A true heir to indomitable spirit, Marsalis refers to “Pops” as the Thomas Edison of jazz. He says: "All we can do is be glad we lived in the same century as Armstrong."

The Marsalis-Lincoln Center line-up will be busy at a festival in New York on July 4. But the occasion will not pass unnoticed in Britain. For example, the Louis Armstrong Centenary Festival is on the diary for June 29-July 2 at Bracklesham Bay near Chichester, West Sussex.

Columbia/Legacy has issued The Complete Hot Five and Hot Seven Recordings, a set of four CDs which capture Armstrong at his youthful best in the 1920s.

And Oxford University Press has published Louis Armstrong in His Own Words: Selected Writings, edited by the musicologist, Professor Thomas Brothers of Duke University.

Tributes to Mr Jazz

Duke Ellington: "If anybody was Mr Jazz, it was Louis Armstrong. He was the epitome of jazz, and always will be. He is what I call an American standard, an American original."

Tony Bennett: "The bottom line of any country is: What did we contribute to the world? We contributed Louis Armstrong."

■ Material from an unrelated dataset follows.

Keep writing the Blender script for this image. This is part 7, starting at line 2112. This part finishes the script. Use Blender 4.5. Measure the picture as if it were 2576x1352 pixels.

Miles Davis: "You can't play anything on a horn that Louis hasn't already played."

Bing Crosby: "I'm proud to acknowledge my debt to the 'Reverend Satchelmouth'. He is the beginning and the end of music in America."

Dizzy Gillespie: "Louis is not dead, for his music is and will remain in the hearts and minds of countless millions of the world's peoples, and in the playing of hundreds of thousands of musicians who have come under his influence."